UK Dunnes Stores subsidiary sees losses double to £4.5m

Entity hit by the value of certain properties on its books as well as admin expenses

A UK subsidiary of Dunnes Stores recorded a loss of £4.5 million (€5.4 million) in 2020, according to accounts just filed, largely due to a hit to the value of certain properties on its books.

Accounts for Dunnes Stores (UK) show that it recorded rental income from investment properties of £363,000 (€434,000) in the year to December 26th, 2020. This compared with income of £350,000 (€419,000) a year earlier.

Administrative expenses of £2.6 million (€3.1 million) and a £2.3 million (€2.7 million) hit on property values left it with a loss of £4.5 million, just over double the deficit recorded a year earlier. The business made a £950,000 (€1.13 million) loss on the disposal of investment property, the accounts show.
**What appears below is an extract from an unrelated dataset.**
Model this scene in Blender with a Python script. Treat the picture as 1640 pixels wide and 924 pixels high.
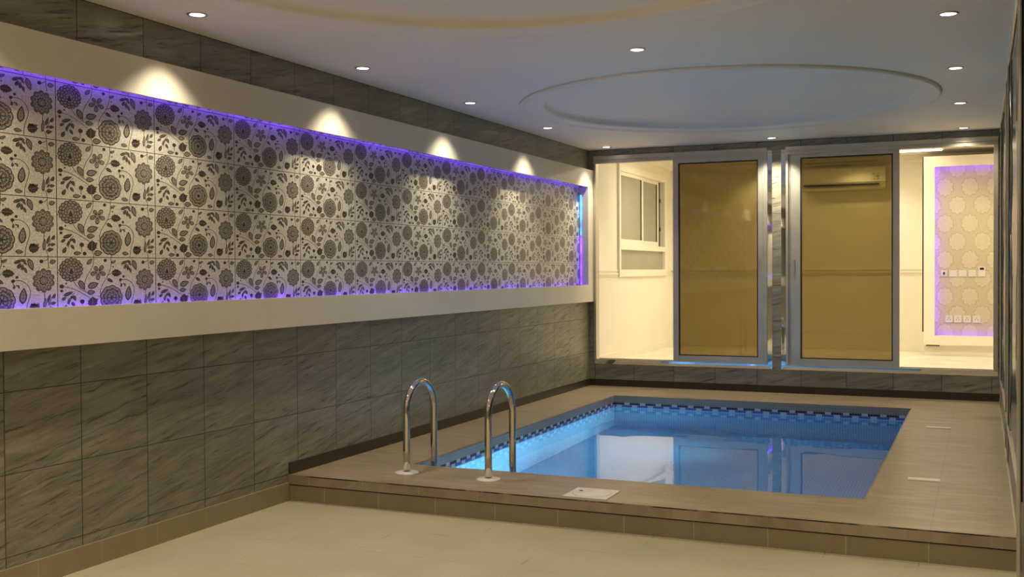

Dunnes’s UK entity closed 2020 with net liabilities of £10.4 million (€12.4 million) and no dividend was paid by the company. It did not employ any staff during the year but paid £36,000 (€43,000) in retirement benefits to “separately administered trust funds”.


Significant doubt

The auditor’s report notes that the directors have prepared the financial statements on a going concern basis and “do not intend to liquidate the company or to cease it operators” and they had concluded that there were “no material uncertainties that could cast significant doubt over its ability to continue as a going concern for at least a year from the date of the approval of the accounts”.

The accounts were signed off in December 2021 by Anne Heffernan, a granddaughter of Dunnes founder Ben Dunne senior and daughter of Margaret Heffernan who, along with her brother Frank Dunne, are the major shareholders in the family-owned retail group.

This entity acts as a holding company in the Dunnes group, according to the accounts. There is no other commentary about its activities. These accounts provide a window into Dunnes Stores’s financial position, given that the Irish business is unlimited and does not make its financial statements publicly available.